_DIRECTIONS_
Collect all lines below with the string "Blender".
-- START OF DATA SUPPLIED --
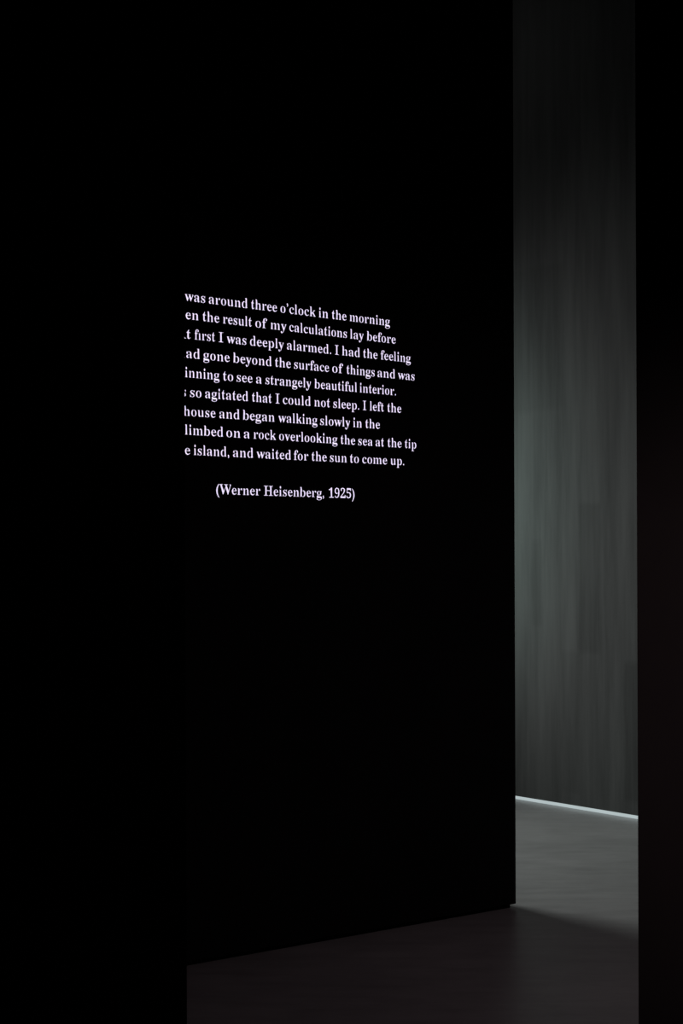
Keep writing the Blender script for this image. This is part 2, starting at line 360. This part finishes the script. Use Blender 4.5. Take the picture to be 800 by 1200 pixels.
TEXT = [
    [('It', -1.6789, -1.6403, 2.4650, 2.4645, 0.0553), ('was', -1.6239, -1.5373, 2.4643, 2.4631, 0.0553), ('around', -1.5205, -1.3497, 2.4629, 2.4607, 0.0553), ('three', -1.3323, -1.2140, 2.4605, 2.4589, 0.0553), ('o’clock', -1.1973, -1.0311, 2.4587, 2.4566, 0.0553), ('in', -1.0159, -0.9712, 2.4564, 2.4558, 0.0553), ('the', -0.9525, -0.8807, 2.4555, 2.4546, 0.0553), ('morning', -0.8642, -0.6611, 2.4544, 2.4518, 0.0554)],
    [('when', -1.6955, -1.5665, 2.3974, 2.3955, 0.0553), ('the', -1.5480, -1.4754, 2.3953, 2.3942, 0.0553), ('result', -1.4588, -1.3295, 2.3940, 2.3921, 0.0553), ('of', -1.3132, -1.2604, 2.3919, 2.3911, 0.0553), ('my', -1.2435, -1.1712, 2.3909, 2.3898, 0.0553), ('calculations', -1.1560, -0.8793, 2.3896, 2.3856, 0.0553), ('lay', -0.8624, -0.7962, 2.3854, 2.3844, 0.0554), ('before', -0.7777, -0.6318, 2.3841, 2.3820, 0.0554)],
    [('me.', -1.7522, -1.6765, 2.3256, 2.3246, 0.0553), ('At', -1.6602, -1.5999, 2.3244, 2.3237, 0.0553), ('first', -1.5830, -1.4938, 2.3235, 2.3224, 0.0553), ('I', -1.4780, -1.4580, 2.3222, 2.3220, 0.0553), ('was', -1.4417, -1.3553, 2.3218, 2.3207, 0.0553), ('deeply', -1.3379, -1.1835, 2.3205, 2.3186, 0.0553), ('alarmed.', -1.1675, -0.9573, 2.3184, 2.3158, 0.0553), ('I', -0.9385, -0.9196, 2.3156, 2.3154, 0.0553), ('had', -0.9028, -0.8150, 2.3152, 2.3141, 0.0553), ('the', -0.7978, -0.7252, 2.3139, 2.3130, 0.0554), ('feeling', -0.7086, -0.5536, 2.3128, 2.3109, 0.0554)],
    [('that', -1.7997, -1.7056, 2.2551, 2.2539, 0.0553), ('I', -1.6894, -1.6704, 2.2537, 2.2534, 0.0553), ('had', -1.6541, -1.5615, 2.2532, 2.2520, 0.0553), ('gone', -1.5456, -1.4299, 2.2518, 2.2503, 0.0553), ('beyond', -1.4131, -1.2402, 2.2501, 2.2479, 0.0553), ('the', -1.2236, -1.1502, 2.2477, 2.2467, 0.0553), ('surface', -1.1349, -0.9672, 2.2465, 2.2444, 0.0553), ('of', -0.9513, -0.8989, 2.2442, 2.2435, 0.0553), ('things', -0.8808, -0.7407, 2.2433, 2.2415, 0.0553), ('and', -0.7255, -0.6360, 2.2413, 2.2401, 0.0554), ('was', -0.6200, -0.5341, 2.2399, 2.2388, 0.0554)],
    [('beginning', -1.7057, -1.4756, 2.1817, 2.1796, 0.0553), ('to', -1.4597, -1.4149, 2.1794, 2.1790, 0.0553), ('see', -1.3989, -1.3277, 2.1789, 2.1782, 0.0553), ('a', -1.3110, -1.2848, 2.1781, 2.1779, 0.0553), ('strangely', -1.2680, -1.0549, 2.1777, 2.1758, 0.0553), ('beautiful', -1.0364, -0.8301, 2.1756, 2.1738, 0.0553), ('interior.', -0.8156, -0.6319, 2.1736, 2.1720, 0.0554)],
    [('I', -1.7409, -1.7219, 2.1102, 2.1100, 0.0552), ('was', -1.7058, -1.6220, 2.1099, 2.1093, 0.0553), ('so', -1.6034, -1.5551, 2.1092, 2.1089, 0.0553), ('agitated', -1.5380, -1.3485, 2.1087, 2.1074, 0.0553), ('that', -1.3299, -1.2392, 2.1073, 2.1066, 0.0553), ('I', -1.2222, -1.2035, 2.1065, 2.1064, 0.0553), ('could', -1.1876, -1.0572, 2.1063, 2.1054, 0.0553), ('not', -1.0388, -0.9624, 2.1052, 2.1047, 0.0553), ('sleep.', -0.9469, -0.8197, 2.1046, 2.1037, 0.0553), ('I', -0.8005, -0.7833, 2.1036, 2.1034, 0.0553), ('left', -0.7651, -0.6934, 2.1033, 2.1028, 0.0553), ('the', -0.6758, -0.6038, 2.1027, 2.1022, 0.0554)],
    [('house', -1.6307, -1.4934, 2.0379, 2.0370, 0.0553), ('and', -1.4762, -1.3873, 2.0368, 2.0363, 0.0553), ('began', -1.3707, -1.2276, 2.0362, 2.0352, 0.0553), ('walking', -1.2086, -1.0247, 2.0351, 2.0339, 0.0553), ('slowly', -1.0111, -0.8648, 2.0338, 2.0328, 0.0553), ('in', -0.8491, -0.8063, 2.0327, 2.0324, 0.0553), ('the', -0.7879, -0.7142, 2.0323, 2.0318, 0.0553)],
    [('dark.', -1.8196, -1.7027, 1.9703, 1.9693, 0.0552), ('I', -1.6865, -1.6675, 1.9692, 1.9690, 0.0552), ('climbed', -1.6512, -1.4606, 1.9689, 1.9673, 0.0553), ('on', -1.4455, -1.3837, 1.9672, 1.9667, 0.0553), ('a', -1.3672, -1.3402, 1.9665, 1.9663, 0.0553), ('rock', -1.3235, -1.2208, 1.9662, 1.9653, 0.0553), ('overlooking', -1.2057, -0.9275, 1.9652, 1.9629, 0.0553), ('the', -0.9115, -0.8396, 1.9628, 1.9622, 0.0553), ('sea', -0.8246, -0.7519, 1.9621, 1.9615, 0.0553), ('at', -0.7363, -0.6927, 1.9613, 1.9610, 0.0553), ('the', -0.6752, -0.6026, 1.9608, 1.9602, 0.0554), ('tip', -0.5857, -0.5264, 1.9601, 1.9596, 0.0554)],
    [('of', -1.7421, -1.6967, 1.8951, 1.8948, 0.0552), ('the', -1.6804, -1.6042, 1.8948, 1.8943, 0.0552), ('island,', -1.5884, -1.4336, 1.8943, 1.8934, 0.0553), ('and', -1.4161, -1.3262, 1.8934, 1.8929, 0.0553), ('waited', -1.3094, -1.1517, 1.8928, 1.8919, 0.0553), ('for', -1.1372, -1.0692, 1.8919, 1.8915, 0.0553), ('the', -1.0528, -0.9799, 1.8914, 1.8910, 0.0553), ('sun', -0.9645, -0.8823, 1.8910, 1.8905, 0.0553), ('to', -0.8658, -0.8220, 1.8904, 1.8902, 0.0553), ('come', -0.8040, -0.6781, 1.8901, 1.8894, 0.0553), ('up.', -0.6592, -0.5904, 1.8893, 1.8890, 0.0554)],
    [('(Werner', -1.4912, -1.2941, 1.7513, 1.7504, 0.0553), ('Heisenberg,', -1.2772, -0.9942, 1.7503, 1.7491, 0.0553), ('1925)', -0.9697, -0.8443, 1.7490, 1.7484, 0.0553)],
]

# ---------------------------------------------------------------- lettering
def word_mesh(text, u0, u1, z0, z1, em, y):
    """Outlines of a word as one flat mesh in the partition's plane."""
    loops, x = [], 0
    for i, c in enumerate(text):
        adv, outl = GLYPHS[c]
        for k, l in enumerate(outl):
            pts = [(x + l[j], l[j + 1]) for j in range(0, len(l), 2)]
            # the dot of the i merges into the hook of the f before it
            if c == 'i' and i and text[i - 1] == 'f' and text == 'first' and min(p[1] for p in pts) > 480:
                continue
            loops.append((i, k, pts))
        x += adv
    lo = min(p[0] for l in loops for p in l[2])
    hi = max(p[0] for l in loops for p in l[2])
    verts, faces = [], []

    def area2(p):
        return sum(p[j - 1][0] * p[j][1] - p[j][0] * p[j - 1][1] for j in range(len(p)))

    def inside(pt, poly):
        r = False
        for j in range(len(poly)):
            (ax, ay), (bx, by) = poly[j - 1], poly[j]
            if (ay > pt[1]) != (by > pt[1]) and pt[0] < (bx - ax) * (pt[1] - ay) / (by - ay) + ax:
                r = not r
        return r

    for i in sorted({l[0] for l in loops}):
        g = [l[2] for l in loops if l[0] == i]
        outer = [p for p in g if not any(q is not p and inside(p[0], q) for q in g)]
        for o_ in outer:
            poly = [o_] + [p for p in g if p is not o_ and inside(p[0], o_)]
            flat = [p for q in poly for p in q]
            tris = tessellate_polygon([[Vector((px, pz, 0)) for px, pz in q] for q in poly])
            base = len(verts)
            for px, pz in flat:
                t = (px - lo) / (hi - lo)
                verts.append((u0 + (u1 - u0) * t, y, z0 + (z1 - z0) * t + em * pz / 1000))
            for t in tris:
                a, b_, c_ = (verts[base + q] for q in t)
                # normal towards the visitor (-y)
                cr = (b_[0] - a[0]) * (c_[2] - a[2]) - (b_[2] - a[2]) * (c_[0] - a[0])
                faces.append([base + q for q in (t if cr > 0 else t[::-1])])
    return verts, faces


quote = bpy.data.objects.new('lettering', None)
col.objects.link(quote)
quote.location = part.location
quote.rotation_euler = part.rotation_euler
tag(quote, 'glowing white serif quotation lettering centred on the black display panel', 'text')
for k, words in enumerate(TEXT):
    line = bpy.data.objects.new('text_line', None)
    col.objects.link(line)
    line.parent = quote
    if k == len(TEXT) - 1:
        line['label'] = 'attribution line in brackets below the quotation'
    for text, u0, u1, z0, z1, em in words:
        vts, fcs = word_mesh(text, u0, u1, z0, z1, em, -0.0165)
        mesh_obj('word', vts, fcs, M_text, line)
-- END OF DATA SUPPLIED --
-- START OF DATA SUPPLIED --
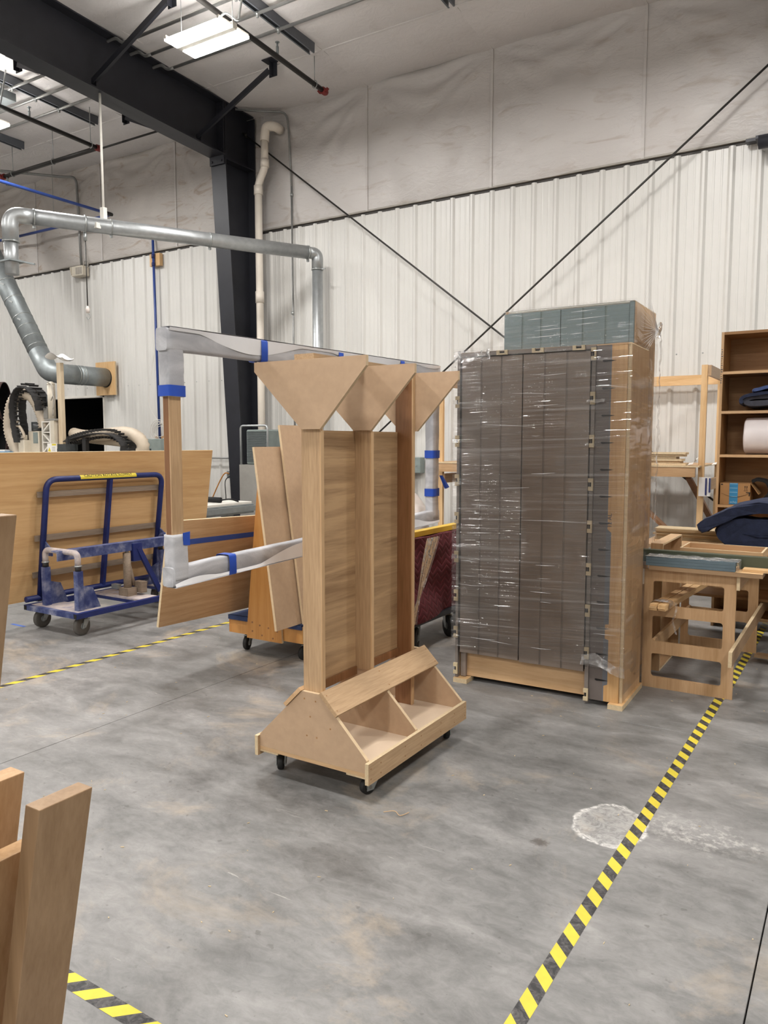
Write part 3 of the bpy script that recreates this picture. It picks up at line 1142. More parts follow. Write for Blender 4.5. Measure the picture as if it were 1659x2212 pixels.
-- END OF DATA SUPPLIED --
_COMPLETED EXERCISE_
Keep writing the Blender script for this image. This is part 2, starting at line 360. This part finishes the script. Use Blender 4.5. Take the picture to be 800 by 1200 pixels.
Write part 3 of the bpy script that recreates this picture. It picks up at line 1142. More parts follow. Write for Blender 4.5. Measure the picture as if it were 1659x2212 pixels.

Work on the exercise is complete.